There is the reality, the unadorned and simple fact. What about the UNO, then? In its first session, it is already shown for what it is: a talk- shop, a maneuvering ground in which the major imperialist powers – Britain, Russia and America – were indignant about the imperialist plunder of EACH OTHER, but in which not the slightest, not the tiniest, genuine step for peace can be taken. It is the power relationships that prevail – inside the UNO as well as outside. Whoever has the strength wins – and no speeches change it. The giant imperialisms of America, Russia and Britain predominate because they have the guns; and the other nations play follow the leader.

How could it be otherwise in an imperialist world where powers fight over the spoils of the last war and uneasily prepare for the next? The UNO has no power and no meaning aside from the strength of its dominating members, and their irreconcilable conflicts dominate the proceedings. The liberals may publish weekly sheets full of crocodile tears, but socialists who understand what is going on expect nothing else.

In the meantime, there’s even a certain refreshing aspect to the spectacle of the big powers telling the truth about each other. It reminds one of the delightful cartoon of the great socialist artist, Art Young, in which he has two capitalist politicians of opposing parties standing on soap-boxes and pointing to each other while saying “He’s no good!" Of course! Russia exposes Britain in Greece. Britain exposes Russia in Iran.

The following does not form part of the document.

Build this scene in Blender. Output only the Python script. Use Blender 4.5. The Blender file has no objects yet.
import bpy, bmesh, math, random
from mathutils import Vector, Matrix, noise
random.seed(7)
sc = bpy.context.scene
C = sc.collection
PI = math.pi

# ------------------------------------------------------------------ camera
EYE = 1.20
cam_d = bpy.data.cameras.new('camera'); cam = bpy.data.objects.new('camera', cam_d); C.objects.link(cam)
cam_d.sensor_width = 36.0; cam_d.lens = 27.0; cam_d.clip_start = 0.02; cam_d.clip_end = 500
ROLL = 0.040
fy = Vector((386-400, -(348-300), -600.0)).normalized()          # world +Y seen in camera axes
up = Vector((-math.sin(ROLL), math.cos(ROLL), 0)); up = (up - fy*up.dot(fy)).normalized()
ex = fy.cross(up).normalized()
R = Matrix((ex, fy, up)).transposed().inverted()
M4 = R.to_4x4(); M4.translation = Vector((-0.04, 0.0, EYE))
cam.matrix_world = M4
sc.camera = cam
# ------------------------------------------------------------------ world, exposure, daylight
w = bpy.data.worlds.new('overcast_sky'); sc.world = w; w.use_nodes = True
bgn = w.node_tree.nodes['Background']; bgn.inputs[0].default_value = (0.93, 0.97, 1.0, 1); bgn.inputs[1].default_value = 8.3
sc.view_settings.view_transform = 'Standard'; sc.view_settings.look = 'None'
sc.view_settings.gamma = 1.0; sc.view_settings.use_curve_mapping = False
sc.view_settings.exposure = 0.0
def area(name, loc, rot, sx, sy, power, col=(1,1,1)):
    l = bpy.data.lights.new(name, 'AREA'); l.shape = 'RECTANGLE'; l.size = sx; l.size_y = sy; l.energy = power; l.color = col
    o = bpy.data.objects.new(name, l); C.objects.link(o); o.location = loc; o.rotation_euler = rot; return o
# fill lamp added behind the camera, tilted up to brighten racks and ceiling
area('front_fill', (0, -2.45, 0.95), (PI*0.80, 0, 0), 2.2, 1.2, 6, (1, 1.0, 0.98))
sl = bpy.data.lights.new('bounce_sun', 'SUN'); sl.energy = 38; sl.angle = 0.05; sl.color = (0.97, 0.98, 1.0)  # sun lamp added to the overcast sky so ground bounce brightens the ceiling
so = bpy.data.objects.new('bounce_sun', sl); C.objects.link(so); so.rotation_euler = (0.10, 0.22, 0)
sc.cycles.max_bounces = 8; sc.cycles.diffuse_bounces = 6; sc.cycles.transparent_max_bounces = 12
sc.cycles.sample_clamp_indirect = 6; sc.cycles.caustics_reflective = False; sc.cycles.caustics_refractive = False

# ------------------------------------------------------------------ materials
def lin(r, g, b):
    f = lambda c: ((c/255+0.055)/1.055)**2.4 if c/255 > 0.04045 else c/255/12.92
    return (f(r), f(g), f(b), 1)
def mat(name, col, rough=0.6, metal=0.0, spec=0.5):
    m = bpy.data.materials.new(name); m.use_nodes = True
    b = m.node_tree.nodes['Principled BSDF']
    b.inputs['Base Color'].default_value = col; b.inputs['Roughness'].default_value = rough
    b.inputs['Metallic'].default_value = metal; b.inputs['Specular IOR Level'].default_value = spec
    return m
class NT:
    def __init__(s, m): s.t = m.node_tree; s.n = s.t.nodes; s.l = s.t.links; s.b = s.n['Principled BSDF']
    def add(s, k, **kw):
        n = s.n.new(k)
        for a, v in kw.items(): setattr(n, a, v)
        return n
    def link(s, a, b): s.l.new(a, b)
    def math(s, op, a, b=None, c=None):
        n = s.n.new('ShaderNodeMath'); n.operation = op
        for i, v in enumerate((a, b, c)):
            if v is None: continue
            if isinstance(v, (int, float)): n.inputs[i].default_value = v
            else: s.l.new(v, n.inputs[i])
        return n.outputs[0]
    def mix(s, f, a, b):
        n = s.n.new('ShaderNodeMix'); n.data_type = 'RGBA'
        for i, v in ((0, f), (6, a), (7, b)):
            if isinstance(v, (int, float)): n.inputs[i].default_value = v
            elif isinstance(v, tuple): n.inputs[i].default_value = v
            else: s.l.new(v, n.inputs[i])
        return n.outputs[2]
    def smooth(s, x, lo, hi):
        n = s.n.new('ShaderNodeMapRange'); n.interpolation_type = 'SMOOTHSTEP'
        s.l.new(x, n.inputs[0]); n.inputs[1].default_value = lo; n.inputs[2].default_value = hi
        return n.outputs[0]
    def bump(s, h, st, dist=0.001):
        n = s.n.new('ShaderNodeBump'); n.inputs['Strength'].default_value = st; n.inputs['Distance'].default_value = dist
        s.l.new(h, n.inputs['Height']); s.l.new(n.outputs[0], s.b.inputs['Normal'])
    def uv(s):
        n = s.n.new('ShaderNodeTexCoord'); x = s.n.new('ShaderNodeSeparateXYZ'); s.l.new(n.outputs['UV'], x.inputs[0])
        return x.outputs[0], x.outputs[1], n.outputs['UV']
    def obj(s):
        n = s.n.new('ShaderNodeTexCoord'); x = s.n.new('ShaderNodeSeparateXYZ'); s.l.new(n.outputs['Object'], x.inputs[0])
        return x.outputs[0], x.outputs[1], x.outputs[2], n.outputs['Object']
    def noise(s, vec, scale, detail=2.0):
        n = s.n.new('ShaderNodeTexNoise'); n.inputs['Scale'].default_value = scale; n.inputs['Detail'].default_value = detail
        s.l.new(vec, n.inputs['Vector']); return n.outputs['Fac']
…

Russia exposes British imperialism in the Dutch East Indies. And, turnabout, Britain inquires skeptically about Russian intentions in Tripolitania.

Occasionally, while you’re reading the newspaper reports of these shopkeeper squabbles at the UNO, you suddenly remember: Good Lord, these miserable creatures are arguing about countries in which millions of people live, people who also want democracy and the right to decide their own destiny. But their voice is not heard at the UNO. Only the other week, the Russians announced that the United States and Britain had agreed to cede to them the Kuriles Islands and the southern half of Sakhalin. Now, people live there. What do they think and what do they want? Nobody asks them. Do the Greeks want British troops? Do the Javanese want Dutch and British troops? Do the Iranians want American, British and Russian troops?

The bargaining continues in the UNO and at the secret “peace” conference. Just think: a few diplomats sitting in secret deciding the fate of millions, cutting up maps – and dividing the wealth of the world among them. The giant of capitalist imperialism, the United States, sits at the head of the table; its junior partner, Britain, sits next to it; and across it sits the new imperialist tycoon, Stalinist imperialism. You take this; we take that.

And it is this repulsive spectacle which taffy-brained liberals tell us will bring peace to the world!